Henry V—Study Guide

Henry V was written about 1599, and might have been the first play performed at the Globe. It was first published in 1600 as The Cronicle History of Henry the Fift. This edition lacks the Choruses that appear in the play as it was printed in the 1623 Folio, and also omits 3 entire scenes (1.1.; 3.1.; and 4.2). The quarto seems to be a reported text (i.e. one reconstructed by some of the actors who preformed in it) of a version of the play perhaps adapted for a touring company (but note the ‘seems’ and ‘perhaps’ in that sentence).

1.  What is the effect of the opening Chorus? Why apologize for the limits of dramatic representation? How are we to understand this? Think also about the scene that immediately follows—does it fulfil the promise made by the Chorus of the action we are to see? Why give us a scene of worldly Bishops to begin the play?

2.  What are the motives for the war with France? Who is responsible for the action—Henry or the Bishops?

3.  What is the point of the long speech by Canterbury at 1.2.33ff? How does his geological argument apply to Henry? Are we meant to follow his reasoning or to hear it as a rationalization? What is the effect either way?

4.  How does the comic action relate to the historical plot?

5.  Why do you think Falstaff is killed off by Shakespeare and not allowed to appear in this play? What do you make of the report of his death?

6.  Look at 4.1. What is the effect of the ‘little touch of Harry in the night’? Does he bring comfort to his troops as the Chorus says? What is the importance of the exchange with Williams (Olivier cut most of this in his film made in late 1943 and released in London in 1944; why might he have done this?)
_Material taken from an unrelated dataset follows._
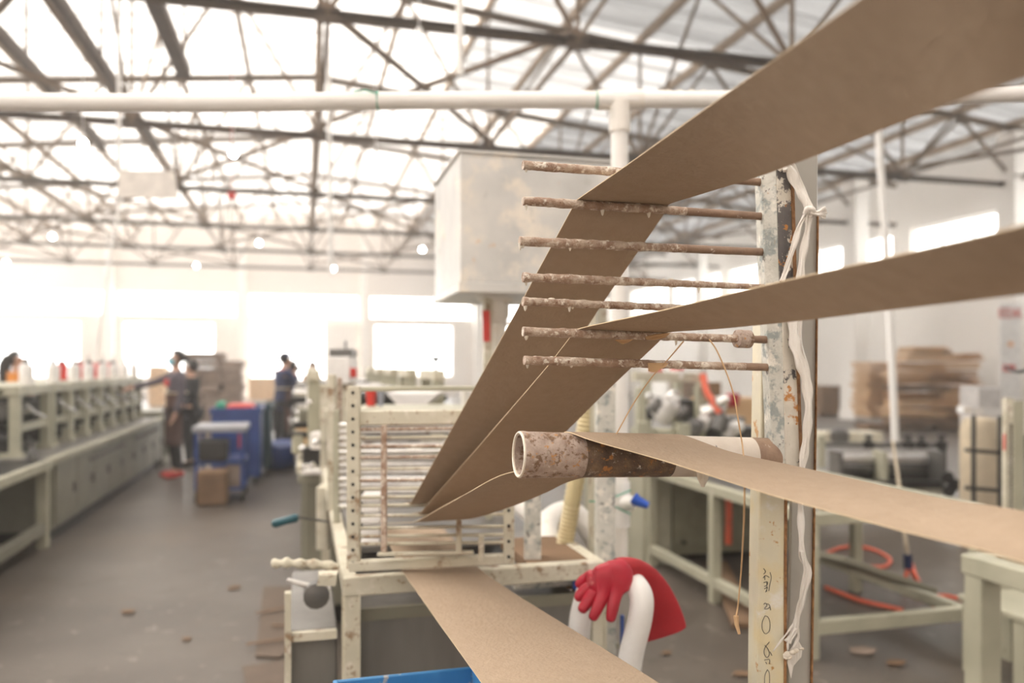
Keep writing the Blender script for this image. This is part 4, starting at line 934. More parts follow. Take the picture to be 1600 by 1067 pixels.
# ------------------------------------------------------------------ glove over bent white pipe
tp = thing('bent_pipe', 'bent white plastic pipe carrying the red glove', 'pipe', P(985, 1060, 1.7))
pl = spline([P(1000,1260,1.66), P(984,1080,1.66), P(985,1030,1.66), P(1000,965,1.66), P(1001,930,1.67), P(985,908,1.70), P(955,900,1.74), P(925,912,1.79), P(912,945,1.80), P(905,985,1.80), P(900,1080,1.80), P(900,1200,1.8)], 8)
MB().tube(pl, .0255, 18).build('pipe_body', PVC, tp, True)
MB().tube([P(900,1200,1.8), V(P(900,1200,1.8).x, P(900,1200,1.8).y, 0)], .0255, 12).build('pipe_leg', PVC, tp, True)
MB().tube([P(1000,1260,1.66), V(P(1000,1260,1.66).x, P(1000,1260,1.66).y, 0)], .0255, 12).build('pipe_leg', PVC, tp, True)
gt = thing('rubber_glove', 'red rubber glove draped over the bent white pipe', 'glove', P(960, 900, 1.7))
J = {'wrist': (P(988,893,1.690), (.020,.030)), 'pa': (P(966,896,1.672), (.024,.036)), 'pb': (P(945,904,1.672), (.022,.036)), 'kn': (P(932,911,1.680), (.018,.028))}
E = [('wrist','pa'), ('pa','pb'), ('pb','kn')]
fing = {'a': [(922,900,1.70),(910,908,1.71),(900,917,1.715)], 'b': [(922,914,1.685),(909,926,1.685),(899,939,1.68)], 'c': [(930,922,1.672),(918,940,1.668),(906,957,1.66)],
        'd': [(944,926,1.662),(934,949,1.655),(924,970,1.65)], 'e': [(962,924,1.660),(957,950,1.652),(953,973,1.645)]}
for q, pp in fing.items():
    for i, c in enumerate(pp): J[q+str(i)] = (P(*c), [.0150,.0140,.0100][i])
    E += [({'a':'kn','b':'kn','c':'kn','d':'pb','e':'pa'}[q], q+'0'), (q+'0', q+'1'), (q+'1', q+'2')]
o = skinned('hand_part', J, E, REDR, gt, 2)
# cuff: an open sleeve from the wrist, over the pipe, hanging at the right
def ring(c, ax, r1, r2, n=20):
    c = Vector(c); ax = Vector(ax).normalized(); a = V(SN,CS,0); a = (a-ax*a.dot(ax)).normalized(); b = ax.cross(a)
    return [c+a*(r1*math.cos(2*math.pi*k/n))+b*(r2*math.sin(2*math.pi*k/n)) for k in range(n)]
cs_ = [(962,893,1.690,.026,.030),(978,892,1.695,.026,.036),(996,899,1.715,.022,.038),(1009,916,1.728,.020,.043),(1018,940,1.735,.018,.050),(1026,965,1.740,.016,.056),(1032,990,1.742,.014,.060),(1033,993,1.742,.014,.060)]
m = MB(); n = 24
cc = [P(a,b,c) for a,b,c,_,_ in cs_]
for i in range(len(cc)):
    ax = cc[min(i+1,len(cc)-1)]-cc[max(0,i-1)]
    rg = ring(cc[i], ax, cs_[i][3], cs_[i][4], n)
    rg = [v+(v-cc[i])*.07*math.sin(3*2*math.pi*k/n+i*.8) for k, v in enumerate(rg)]; m.v += rg
for i in range(len(cc)-1):
    for k in range(n): m.f.append((i*n+k, i*n+(k+1)%n, (i+1)*n+(k+1)%n, (i+1)*n+k)); m.mi.append(0)
o = m.build('cuff', REDK, gt, True); sd = o.modifiers.new('s','SOLIDIFY'); sd.thickness = .002; sb = o.modifiers.new('b','SUBSURF'); sb.levels = sb.render_levels = 1
# ================================================================== RIGHT MACHINE LINE
XM = 2.39
t = thing('work_table', 'long cream green steel table frame right of the rusty post', 'table', (XM+.55, 4.2, 0))
YA, YE = 3.40, 5.3
for x in (XM, XM+1.0):
    for y in (YA, 4.35, YE-.04): MB().box(x, x+.06, y, y+.06, 0, .66).build('leg', GREEN, t, bevel=.004)
for x in (XM, XM+1.0):
    MB().box(x, x+.06, YA, YE, .66, .72).build('top_rail', GREEN, t, bevel=.004); MB().box(x+.005, x+.055, YA+.06, YE, .10, .16).build('lower_rail', GREEN, t, bevel=.004)
MB().box(XM+.06, XM+1.0, YA, YA+.05, .12, .19).build('cross_rail', GREEN, t, bevel=.004); MB().box(XM+.06, XM+1.0, YA, YA+.05, .66, .72).build('end_rail', GREEN, t, bevel=.004)
MB().bar((XM+.12, YA+.1, .50), (XM+.9, YA+.35, .22), .30, .03).build('sloping_tray', GREYP, t, bevel=.003)
MB().box(XM+.06, XM+1.0, 4.0, YE, .67, .70).build('plate', IRON, t)
t = thing('louvred_cabinet', 'cream green cabinet with louvred olive side standing behind the work table', 'cabinet', (XM+.6, 5.9, 0))
MB().box(XM-.02, XM+.2, YE+.02, YE+1.3, 0, .74).build('left_bay', GREEN, t, bevel=.006)
MB().box(XM+.2, XM+1.3, YE+.05, YE+1.3, .05, .74).build('body', OLIVE, t, bevel=.006)
MB().box(XM-.04, XM+1.34, YE, YE+1.34, .74, .78).build('worktop', GREEN, t, bevel=.004)
MB().box(XM+.22, XM+.9, YE+.035, YE+.05, .12, .70).build('door', OLIVE, t, bevel=.003)
for k in range(5): MB().bar((XM+.42, YE+.03, .24+k*.09), (XM+.72, YE+.03, .24+k*.09), .012, .03).build('louvre', OLIVE, t)
for z in (.15, .6): MB().lathe((XM+.3, YE+.03, z), [(.015,0),(.015,.02)], 8, axis=(0,-1,0)).build('screw', DARK, t)
t = thing('timber_plank', 'loose board lying on the floor under the work table', 'plank', (XM+.3, 4.6, 0)); MB().bar((XM-.05, 3.9, .02), (XM+.5, 5.2, .02), .14, .03).build('board', CARDD, t)
# gluing machine on the cabinet
t = thing('right_gluing_machine', 'cream green gluing machine with chrome clamps seen between rods and roller pipe', 'machine', P(1060, 680, 6.2))
TM = 6.2; zb = .78
def at(x, t_): p = P(x, 570, t_); return p.x, p.y
for x, tt in ((1000, 6.0), (1093, 6.3), (1010, 6.9), (1095, 7.0), (1058, 6.5)):
    X_, Y_ = at(x, tt); MB().box(X_-.03, X_+.03, Y_-.04, Y_+.04, zb, 1.28 if tt < 6.4 else 1.36).build('post', GREEN, t, bevel=.004)
a, b = P(990, 588, 6.0), P(1100, 590, 6.3); MB().bar(a, b, .07, .07).build('top_beam', GREENC, t, bevel=.004)
a, b = P(985, 668, 5.9), P(1068, 672, 6.1); 
for k in range(3):
    c = P(1003+k*32, 672, 5.75+.05*k); MB().box(c.x-.045, c.x+.045, c.y-.04, c.y+.04, zb, zb+[.26,.20,.24][k]).build('cream_block', GREEN, t, bevel=.006)
MB().bar(P(990, 676, 5.75), P(1068, 678, 5.95), .1, .08).build('cream_base', GREEN, t, bevel=.006)
for (x, y, s_, mt) in [(1014,625,.05,CHROME),(1052,620,.05,CHROME),(1042,640,.09,BARW),(1113,642,.08,CHROME),(1064,644,.05,IRON),(1025,634,.05,IRON),(1128,626,.045,CHROME),(1140,672,.05,BARW),(1086,668,.06,IRON),(1100,660,.06,BARW),(1150,668,.05,WPLAST),(1125,660,.06,IRON)]:
    c = P(x, y, 6.1+R.uniform(-.1,.2)); MB().lathe(c, [(s_*.4,-s_*1.2),(s_,-s_),(s_,s_*.8),(s_*.5,s_),(s_*.3,s_*1.4)], 12, axis=(R.uniform(-.3,1),R.uniform(-.5,0),R.uniform(0,.6))).build('clamp', mt, t, True)
for (x0, x1, y0, y1, mt) in [(1070,1165,652,662,IRON),(1072,1190,668,688,DARK),(1010,1040,628,655,DARK),(1050,1090,625,655,DARK),(1060,1180,690,705,IRON)]:
    pxbox('bed', x0, x1, y0, y1, 6.35, .3, mt, t)
pxbox('brown_panel', 1094, 1127, 597, 640, 7.2, .05, CARDD, t)
MB().tube(spline([P(1098,585,6.2), P(1104,612,6.15), P(1116,630,6.1), P(1127,650,6.05)], 6), .028, 10).build('red_hose', HOSE, t, True)
for (x, y, w_, s_) in [(1025,584,16,'left'),(1058,582,14,'right')]:
    c = P(x, y+4, 6.2); o = thing('red_pot', 'red topped white glue pot on the right gluing machine, %s one' % s_, 'pot', c)
    MB().lathe(c-V(0,0,.04), [(.05,0),(.055,.06),(.05,.08)], 12).build('pot_body', WPLAST, o, True); MB().lathe(c+V(0,0,.04), [(.055,0),(.05,.04),(.02,.06)], 12).build('lid', RED, o, True)
c = P(1148, 620, 9); o = thing('seated_red_cloth', 'small crimson cloth far behind the roller pipe', 'cloth', V(c.x, c.y, 0)); MB().box(c.x-.07, c.x+.07, c.y, c.y+.1, c.z-.12, c.z+.04).noise(.03, 6).build('cloth', REDK, o, bevel=.02)
MB().box(c.x-.3, c.x+.4, c.y+.12, c.y+.5, 0, c.z-.02).build('carton', CARD2, o, bevel=.01)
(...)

7. Before Agincourt, Henry says to his men that all who fight with him that day shall be his ‘brothers’, that ‘This day shall gentle his condition’. Does it? How does the play understand and present class differences. (Think also about the first Chorus’s address: ‘pardon, gentles all’; was the audience at the Globe all gentlemen and gentlewomen?)

8. In the soliloquy “Upon the King’ (4.1.226ff.), Henry engages in his most sustained meditation on kingship. How does he talk about the problems of being king? How does his understanding affect our sense of as a King? as a man?

9.  Why does the play not end with the remarkable victory at Agincourt? What does Act 5 do to our sense of the action? What are Henry’s motives in his wooing of Kate?

10. What do you finally make of Henry? Is he a patriotic hero or a jingoistic prig?

What are the qualities that make him at very least Shakespeare’s most successful king?

11. Look carefully at the Epilogue: what does it accomplish? How does the information of the subsequent history affect an audience (remember the Henry 6 plays were written before this)? Is it significant that the epilogue is some kind of sonnet? What is a “bending author”: to what or whom does he bend?